↓↓↓
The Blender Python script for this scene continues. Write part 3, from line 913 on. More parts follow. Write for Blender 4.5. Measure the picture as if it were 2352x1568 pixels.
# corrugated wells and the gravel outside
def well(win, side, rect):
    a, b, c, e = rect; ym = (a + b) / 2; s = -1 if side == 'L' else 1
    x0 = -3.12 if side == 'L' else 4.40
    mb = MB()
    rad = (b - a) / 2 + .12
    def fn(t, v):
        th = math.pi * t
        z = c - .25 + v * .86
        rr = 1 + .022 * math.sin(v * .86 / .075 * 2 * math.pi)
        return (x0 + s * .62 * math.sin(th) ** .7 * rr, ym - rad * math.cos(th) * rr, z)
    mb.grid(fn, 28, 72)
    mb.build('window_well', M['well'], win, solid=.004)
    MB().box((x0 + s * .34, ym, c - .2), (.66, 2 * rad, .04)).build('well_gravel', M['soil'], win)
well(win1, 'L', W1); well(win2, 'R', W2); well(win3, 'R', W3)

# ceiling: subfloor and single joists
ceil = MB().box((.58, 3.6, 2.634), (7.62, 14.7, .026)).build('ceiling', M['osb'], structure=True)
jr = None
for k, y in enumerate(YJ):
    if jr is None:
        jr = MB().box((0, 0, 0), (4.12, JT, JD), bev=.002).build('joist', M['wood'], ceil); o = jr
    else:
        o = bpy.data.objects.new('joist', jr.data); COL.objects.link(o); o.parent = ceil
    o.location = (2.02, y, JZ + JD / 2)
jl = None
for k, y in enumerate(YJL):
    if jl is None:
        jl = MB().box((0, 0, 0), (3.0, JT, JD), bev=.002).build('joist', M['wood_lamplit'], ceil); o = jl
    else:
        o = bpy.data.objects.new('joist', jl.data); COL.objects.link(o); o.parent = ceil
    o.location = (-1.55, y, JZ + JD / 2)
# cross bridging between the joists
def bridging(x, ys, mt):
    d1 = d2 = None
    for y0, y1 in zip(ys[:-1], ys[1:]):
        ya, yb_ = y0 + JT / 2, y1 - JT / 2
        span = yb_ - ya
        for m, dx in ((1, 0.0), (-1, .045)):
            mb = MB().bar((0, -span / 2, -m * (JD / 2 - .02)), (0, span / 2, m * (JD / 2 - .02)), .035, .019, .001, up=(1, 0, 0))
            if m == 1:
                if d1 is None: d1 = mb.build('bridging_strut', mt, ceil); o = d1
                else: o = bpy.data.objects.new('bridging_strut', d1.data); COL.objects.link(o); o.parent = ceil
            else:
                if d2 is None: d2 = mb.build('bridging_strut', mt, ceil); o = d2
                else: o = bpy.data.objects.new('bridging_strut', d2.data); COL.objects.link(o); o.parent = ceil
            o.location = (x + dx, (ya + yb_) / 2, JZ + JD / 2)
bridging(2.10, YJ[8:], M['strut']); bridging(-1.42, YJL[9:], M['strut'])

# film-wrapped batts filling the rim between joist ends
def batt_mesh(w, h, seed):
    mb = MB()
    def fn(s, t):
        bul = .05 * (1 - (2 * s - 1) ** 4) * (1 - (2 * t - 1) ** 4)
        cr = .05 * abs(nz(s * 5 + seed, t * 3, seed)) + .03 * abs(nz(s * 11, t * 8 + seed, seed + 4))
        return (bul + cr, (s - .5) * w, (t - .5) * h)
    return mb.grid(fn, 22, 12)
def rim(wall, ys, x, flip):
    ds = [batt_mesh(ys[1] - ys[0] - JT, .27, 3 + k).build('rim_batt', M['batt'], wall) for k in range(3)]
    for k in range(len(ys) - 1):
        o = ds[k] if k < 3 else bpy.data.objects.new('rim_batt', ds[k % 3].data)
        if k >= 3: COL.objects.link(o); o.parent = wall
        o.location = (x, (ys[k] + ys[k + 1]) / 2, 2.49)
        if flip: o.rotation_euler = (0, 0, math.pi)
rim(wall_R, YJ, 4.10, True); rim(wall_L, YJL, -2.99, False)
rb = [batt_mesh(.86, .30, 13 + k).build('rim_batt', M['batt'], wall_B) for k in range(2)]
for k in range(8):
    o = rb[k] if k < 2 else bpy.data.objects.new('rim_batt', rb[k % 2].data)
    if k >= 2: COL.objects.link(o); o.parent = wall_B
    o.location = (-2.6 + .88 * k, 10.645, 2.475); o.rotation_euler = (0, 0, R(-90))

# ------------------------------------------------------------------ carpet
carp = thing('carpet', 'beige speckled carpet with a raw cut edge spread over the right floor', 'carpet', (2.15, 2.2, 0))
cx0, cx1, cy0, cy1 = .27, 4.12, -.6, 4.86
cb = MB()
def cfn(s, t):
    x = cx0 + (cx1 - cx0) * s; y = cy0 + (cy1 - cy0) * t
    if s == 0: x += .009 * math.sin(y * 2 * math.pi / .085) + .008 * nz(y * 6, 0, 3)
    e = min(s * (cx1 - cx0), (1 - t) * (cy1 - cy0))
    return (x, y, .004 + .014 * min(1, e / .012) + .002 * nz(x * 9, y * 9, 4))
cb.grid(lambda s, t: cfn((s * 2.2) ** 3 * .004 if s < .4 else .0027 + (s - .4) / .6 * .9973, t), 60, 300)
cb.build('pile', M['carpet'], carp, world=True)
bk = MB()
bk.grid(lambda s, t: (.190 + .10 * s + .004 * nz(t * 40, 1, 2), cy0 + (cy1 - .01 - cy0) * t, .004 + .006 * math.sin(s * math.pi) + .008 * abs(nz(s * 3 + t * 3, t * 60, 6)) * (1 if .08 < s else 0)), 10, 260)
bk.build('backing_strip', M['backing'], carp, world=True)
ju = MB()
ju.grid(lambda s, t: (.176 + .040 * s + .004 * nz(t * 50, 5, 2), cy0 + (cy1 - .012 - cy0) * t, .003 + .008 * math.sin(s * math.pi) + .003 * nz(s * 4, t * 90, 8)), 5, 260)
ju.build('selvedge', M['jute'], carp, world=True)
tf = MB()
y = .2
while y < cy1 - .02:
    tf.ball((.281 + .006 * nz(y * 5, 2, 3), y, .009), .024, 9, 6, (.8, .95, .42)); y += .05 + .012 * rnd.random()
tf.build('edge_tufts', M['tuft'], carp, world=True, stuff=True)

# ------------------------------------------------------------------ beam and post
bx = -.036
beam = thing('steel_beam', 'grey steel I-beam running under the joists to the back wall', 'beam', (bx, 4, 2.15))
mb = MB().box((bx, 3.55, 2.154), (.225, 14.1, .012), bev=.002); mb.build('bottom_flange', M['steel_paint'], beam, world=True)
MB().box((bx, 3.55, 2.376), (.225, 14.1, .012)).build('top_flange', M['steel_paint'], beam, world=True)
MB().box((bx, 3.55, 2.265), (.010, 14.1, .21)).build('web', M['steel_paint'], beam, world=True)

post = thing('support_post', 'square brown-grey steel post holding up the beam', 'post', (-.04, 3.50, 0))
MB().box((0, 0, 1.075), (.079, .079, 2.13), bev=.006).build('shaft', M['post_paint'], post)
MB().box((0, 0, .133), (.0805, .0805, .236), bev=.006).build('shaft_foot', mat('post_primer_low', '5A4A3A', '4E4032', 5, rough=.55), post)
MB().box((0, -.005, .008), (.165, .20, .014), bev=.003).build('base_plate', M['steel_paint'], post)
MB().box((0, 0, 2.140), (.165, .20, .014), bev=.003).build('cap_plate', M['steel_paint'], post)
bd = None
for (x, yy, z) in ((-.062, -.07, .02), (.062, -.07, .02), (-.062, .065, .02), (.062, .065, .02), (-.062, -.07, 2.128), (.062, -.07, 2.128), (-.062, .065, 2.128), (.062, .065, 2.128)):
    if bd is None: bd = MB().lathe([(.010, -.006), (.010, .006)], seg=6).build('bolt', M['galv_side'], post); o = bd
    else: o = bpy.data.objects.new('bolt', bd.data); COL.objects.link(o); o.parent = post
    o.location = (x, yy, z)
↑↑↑
**Exercise prompt:**
Write out a verbatim copy of the data, beginning with its first line and ending with the line that contains "well(win1, 'L', W1);".

**Completed exercise:**
The Blender Python script for this scene continues. Write part 3, from line 913 on. More parts follow. Write for Blender 4.5. Measure the picture as if it were 2352x1568 pixels.
# corrugated wells and the gravel outside
def well(win, side, rect):
    a, b, c, e = rect; ym = (a + b) / 2; s = -1 if side == 'L' else 1
    x0 = -3.12 if side == 'L' else 4.40
    mb = MB()
    rad = (b - a) / 2 + .12
    def fn(t, v):
        th = math.pi * t
        z = c - .25 + v * .86
        rr = 1 + .022 * math.sin(v * .86 / .075 * 2 * math.pi)
        return (x0 + s * .62 * math.sin(th) ** .7 * rr, ym - rad * math.cos(th) * rr, z)
    mb.grid(fn, 28, 72)
    mb.build('window_well', M['well'], win, solid=.004)
    MB().box((x0 + s * .34, ym, c - .2), (.66, 2 * rad, .04)).build('well_gravel', M['soil'], win)
well(win1, 'L', W1); well(win2, 'R', W2); well(win3, 'R', W3)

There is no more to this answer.